Enquanto isso, o andar de baixo é conduzido com mão firme pelo rígido mordomo chefe Carson e pela governanta, Sra. Hughes. Tipos deliciosos como a cozinheira, Sra. Pattmore, ou o projeto de vilão Thomas Barrett movimentam o andar inferior com seus pequenos dramas e alegrias que fazem parte do cotidiano do homem comum. Vivem, porém, em condições de trabalho precárias, dependendo quase exclusivamente do estado de espírito dos patrões.
O humor tipicamente britânico, com suas frases cortantes e certeiras está ali representado por Maggie Smith, a octogenária atriz que interpreta com graça e brilho a irredutível condessa viúva, Lady Violet. Frases de sua lavra (como ... "É evidente que ele é estrangeiro. Nenhum inglês ousaria morrer na casa dos outros!") são a cereja do grande bolo que é a série.
Curiosamente, apesar de se passar na primeira metade do século passado, a se considerar as relações entre patrões e empregados, Downton está a um passo de poder ser ambientada no Brasil de 2016. A dita "flexibilização" das leis trabalhistas, como quer o governo Temer, com a prevalência de acordos específicos sobre a CLT, coloca o trabalhador brasileiro na mão do patrão - como na série - e de volta ao passado: sem direito a décimo terceiro ou retirada do FGTS no caso de demissão sem justa causa, por exemplo.

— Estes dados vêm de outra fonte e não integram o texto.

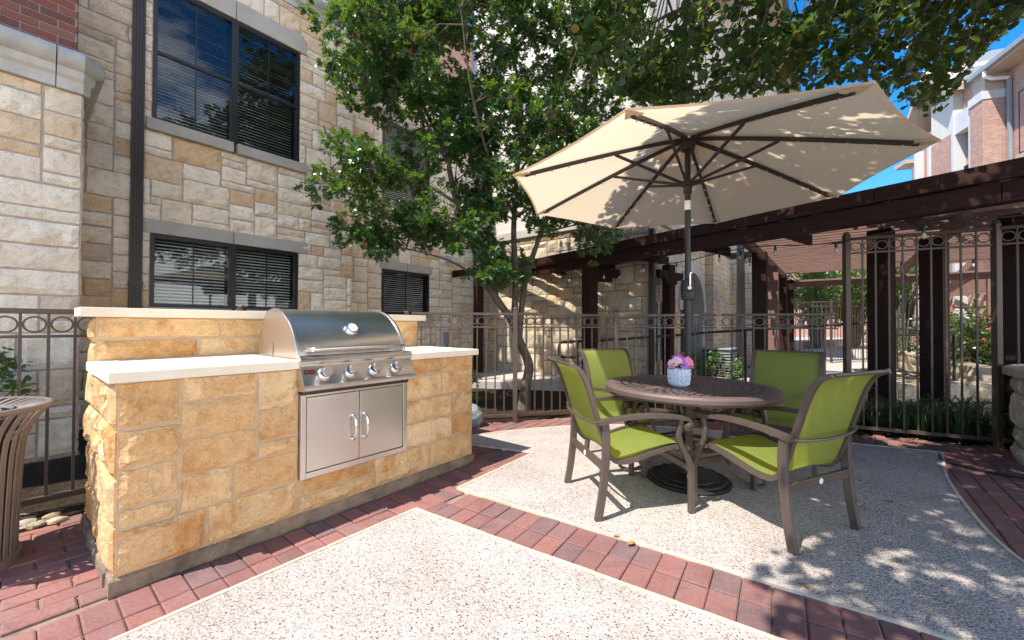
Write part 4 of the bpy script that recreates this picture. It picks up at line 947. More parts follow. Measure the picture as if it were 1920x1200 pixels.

Mesmo o presidente recém-empossado tendo negado que pretenda aumentar a jornada de trabalho ou esticar para 70 anos a idade mínima para aposentadoria (desautorizando ministros que deram essas declarações), como confiar na palavra de um homem que traiu e conspirou para ser efetivado no cargo ?
Na triste Downton Abbey de Temer, o que nos aguarda, fatalmente, é o andar de baixo.
*Alexis Parrot é diretor de TV e jornalista. Escreve às terças-feiras sobre televisão para o DOM TOTAL.